Afghan asylum seekers to be deported

May 23, 2005
Issue 

Sarah Stephen

Many Afghan asylum seekers who are enduring their third or fourth year in immigration detention have remained there because of disputes over their identity — most commonly, the allegation that they are from Pakistan. In the past few weeks, they have been subjected to a further round of language tests and visits from Afghan and Pakistani government officials to verify their identity. Every test has confirmed that they are Afghan.

Then, as if to squash any remaining hopes they may have of being granted refugee status, immigration minister Amanda Vanstone announced on May 17 that the Australian government had signed an agreement with the Afghan government to enable the forcible return of Afghans who remained in detention.

Nineteen Afghan asylum seekers will be forcibly deported from Baxter and Nauru if they do not accept "voluntary return". A further 37 Afghans are still having their nationality examined, and may be subject to the same fate.

The immigration department (DIMIA) is luring them to go voluntarily with the promise of $2000 each or $10,000 per family, plus the cost of airfares and short-term accommodation in Afghanistan. This package will be offered to eligible Afghan asylum seekers over the next fortnight, and they have 45 days to respond.

Pamela Curr from Melbourne's Asylum Seeker Resource Centre noted on May 18: "Many of these people have had four and five years stolen from them by these DIMIA identity games. They are now depressed, physically and mentally run down and not in a fit state to survive in an increasingly violent and turbulent Afghanistan where they will be targeted for coming back from the West."
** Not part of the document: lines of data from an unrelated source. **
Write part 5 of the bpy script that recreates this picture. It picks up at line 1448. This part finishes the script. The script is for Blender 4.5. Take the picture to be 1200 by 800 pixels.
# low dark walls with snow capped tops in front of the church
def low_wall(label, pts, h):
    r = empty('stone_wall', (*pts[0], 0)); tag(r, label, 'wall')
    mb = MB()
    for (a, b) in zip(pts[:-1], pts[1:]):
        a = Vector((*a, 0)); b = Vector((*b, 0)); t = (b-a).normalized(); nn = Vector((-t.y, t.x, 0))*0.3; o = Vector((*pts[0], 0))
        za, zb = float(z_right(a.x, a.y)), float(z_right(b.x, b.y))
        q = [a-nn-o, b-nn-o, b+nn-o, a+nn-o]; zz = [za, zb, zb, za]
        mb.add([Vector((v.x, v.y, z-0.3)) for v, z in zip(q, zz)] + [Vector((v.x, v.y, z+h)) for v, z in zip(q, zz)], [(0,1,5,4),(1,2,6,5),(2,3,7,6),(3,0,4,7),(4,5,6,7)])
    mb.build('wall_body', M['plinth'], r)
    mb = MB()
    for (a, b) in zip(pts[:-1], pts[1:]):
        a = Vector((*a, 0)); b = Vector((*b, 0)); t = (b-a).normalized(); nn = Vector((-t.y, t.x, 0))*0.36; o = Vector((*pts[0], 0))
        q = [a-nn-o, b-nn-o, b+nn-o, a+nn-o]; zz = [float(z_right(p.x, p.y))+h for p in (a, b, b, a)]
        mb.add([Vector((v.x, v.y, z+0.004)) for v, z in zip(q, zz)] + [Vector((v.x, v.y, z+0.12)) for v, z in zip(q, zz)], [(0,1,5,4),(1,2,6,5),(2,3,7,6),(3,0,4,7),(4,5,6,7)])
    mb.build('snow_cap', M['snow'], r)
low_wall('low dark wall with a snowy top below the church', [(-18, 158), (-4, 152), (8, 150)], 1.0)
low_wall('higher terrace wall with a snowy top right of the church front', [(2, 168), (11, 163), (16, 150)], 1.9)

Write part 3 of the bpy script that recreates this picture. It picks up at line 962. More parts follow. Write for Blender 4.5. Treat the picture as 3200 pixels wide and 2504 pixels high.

"The Afghans have joined the East Timorese as refugees targeted for deportation", said Ian Rintoul, spokesperson for Sydney's Refugee Action Coalition. "The idea that Afghanistan is safe is ridiculous. Only on May 7, three people were killed in a bombing in Kabul. In other areas the security situation has worsened. In some areas Taliban forces mount daily attacks. Hazaras and others continue to be persecuted by warlords supposedly in alliance with the Afghan government."

On May 17, a refugee advocate in Australia received an email from an Afghan who had returned that stated: "I could not go to my own homeland but I went to some other districts; there were many Pashtoons ruling. Then I went to the state of Oruzgan; there were a lot of Taliban. Every day I have been caught by them. They keep asking me different kind of questions, like 'Why are you here? Whom do you work for? Where are you from?' The day when I was there, Americans had killed 15 locals in different places... I came back to Pakistan. I have no future."

From Green Left Weekly, May 25, 2005.